Roxanne reviews The Beginning of Spring
by Penelope Fitzgerald
Book club or no, I’m reading all the time and love the adventure of the ‘next’ book. However, let’s face facts; each and everyone of us can get into a rut or echo chamber of our own ‘likes’ whether it be Colleen Hoover or David Baldacci.
That’s why two recent book clubs have made me stretch my intellectual and communication skill set. For example, I just finished The Beginning of Spring by Penelope Fitzgerald, a simply covered white and black book that has stared at me from the Staff Pick shelf with a sweet note from our wonderful Elsie Souza who deftly entices shoppers to ‘read this!’. Had it not been for my condo’s book club’s rabbit hole into Russian based literature (the book previously had been Dostovevky’s Notes from the Underground), I would never have chosen Fitzgerald to read.
Penelope Fitzgerald was a Booker Prize winner and is considered one of the 45 greatest British writers of all time.
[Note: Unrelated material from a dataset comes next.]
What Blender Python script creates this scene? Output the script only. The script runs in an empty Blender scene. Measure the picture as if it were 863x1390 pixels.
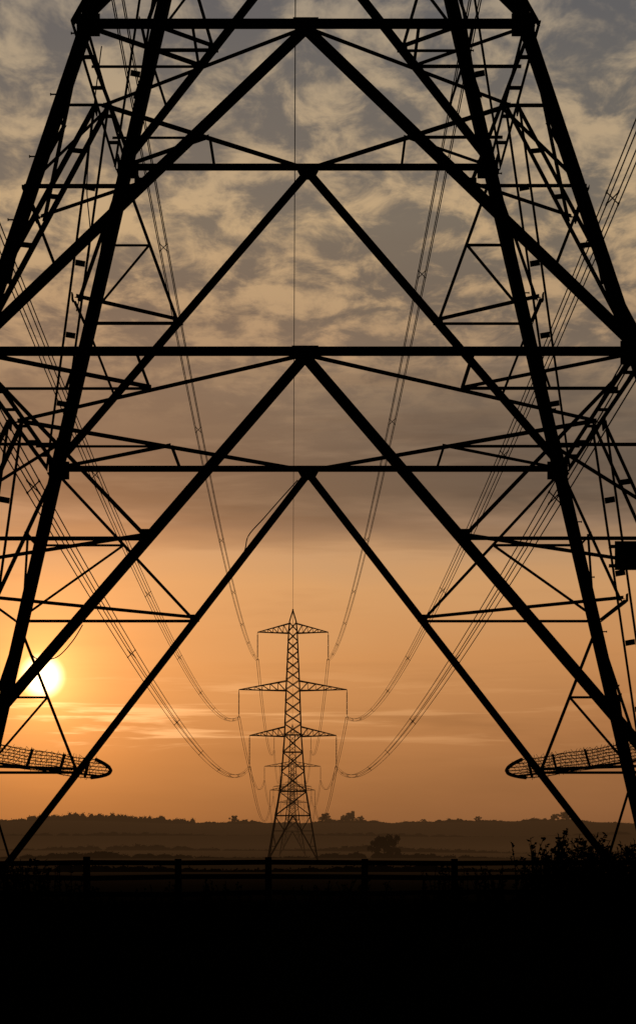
import bpy, bmesh, math, random
from mathutils import Vector, Matrix
random.seed(7)
S=bpy.context.scene
EYE=1.5
# ------------------------------------------------------------------ helpers
def lin(c):
    return tuple(((v/255)/12.92 if v/255<=0.04045 else (((v/255)+0.055)/1.055)**2.4) for v in c)+(1.0,)
def new_obj(name,bm,mat=None,parent=None):
    me=bpy.data.meshes.new(name); bm.to_mesh(me); bm.free()
    o=bpy.data.objects.new(name,me); S.collection.objects.link(o)
    if mat: me.materials.append(mat)
    if parent: o.parent=parent
    return o
def empty(name,loc=(0,0,0)):
    e=bpy.data.objects.new(name,None); e.location=loc; e.empty_display_size=1
    S.collection.objects.link(e); return e
def hexa(bm,c):
    v=[bm.verts.new(p) for p in c]
    for f in ((0,1,2,3),(7,6,5,4),(0,4,5,1),(1,5,6,2),(2,6,7,3),(3,7,4,0)):
        bm.faces.new([v[i] for i in f])
def prism(bm,p,q,e1,e2,a0,a1,b0,b1):
    c=[]
    for P in (p,q):
        c+=[P+e1*a0+e2*b0,P+e1*a1+e2*b0,P+e1*a1+e2*b1,P+e1*a0+e2*b1]
    hexa(bm,c)
def angle(bm,p,q,e1,e2,s,t,centre=True,s2=None):
    p=Vector(p);q=Vector(q)
    if (q-p).length<1e-4: return
    o=-s/2 if centre else 0
    j=random.uniform(-.002,.002)
    prism(bm,p,q,e1,e2,o,o+s,j,j+t)
    prism(bm,p,q,e1,e2,o,o+t,j+t,j+(s2 or s))
def strut(bm,p,q,n,s,t=None,off=0.0,s2=None):
    """angle-iron member lying in a plane with inward normal n"""
    p=Vector(p);q=Vector(q); d=(q-p)
    if d.length<1e-4: return
    d.normalize(); n=Vector(n); n=(n-d*n.dot(d)).normalized(); e1=d.cross(n)
    angle(bm,p+n*off,q+n*off,e1,n,s,t or s*0.12,True,s2)
def twin(bm,p,q,n,s,gap,battens=True):
    p=Vector(p);q=Vector(q);d=(q-p);L=d.length;d.normalize();n=Vector(n);n=(n-d*n.dot(d)).normalized()
    strut(bm,p,q,-n,s,None,gap/2,.03); strut(bm,p,q,n,s,None,gap/2,.03)
    if battens:
        k=max(2,int(L/0.95)); e1=d.cross(n)
        for i in range(1,k):
            m=p+d*(L*i/k); prism(bm,m-d*.035,m+d*.035,e1,n,-.012,.012,-gap/2+.004,gap/2-.004)
def plate(bm,c,u,v,n,w,h,t=.014,chamfer=True):
    c=Vector(c); pts=[(-w/2,h/2),(w/2,h/2),(w/2,h*.1),(w*.28,-h/2),(-w*.28,-h/2),(-w/2,h*.1)] if chamfer else [(-w/2,h/2),(w/2,h/2),(w/2,-h/2),(-w/2,-h/2)]
    a=[bm.verts.new(c+u*x+v*y-n*t/2) for x,y in pts]; b=[bm.verts.new(c+u*x+v*y+n*t/2) for x,y in pts]
    bm.faces.new(a); bm.faces.new(b[::-1])
    k=len(a)
    for i in range(k): bm.faces.new([a[i],b[i],b[(i+1)%k],a[(i+1)%k]])
def tube(bm,pts,r,sides=4):
    rings=[]
    n=len(pts); pts=[Vector(p) for p in pts]
    for i,p in enumerate(pts):
        d=(pts[min(i+1,n-1)]-pts[max(i-1,0)]).normalized()
        up=Vector((0,0,1)) if abs(d.z)<.9 else Vector((0,1,0))
        a=d.cross(up).normalized(); b=a.cross(d)
        rr=r[i] if isinstance(r,(list,tuple)) else r
        rings.append([bm.verts.new(p+(a*math.cos(2*math.pi*k/sides)+b*math.sin(2*math.pi*k/sides))*rr) for k in range(sides)])
    for i in range(n-1):
        for k in range(sides):
            bm.faces.new([rings[i][k],rings[i][(k+1)%sides],rings[i+1][(k+1)%sides],rings[i+1][k]])
    bm.faces.new(rings[0][::-1]); bm.faces.new(rings[-1])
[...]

Her literary rocket had been fueling for 58 years before she was actually published. The Beginning of Spring wasn’t her Booker Prize winner, but it was nominated and rightfully so. To say that it’s a delightful tale of a man left by his wife with three small children, sounds rather odd, but Fitzgerald’s writing brings you into their pre-Russian Revolution Moscow home and entertains you with three precocious children and their analytically flummoxed father. Her description of a spring birch forest ready to pop from its winter’s respite is also indescribably comforting.
I am blessed to have stretched myself into reading books outside my normal box. And even better, to be able to discuss the book with a community of fellow book lovers.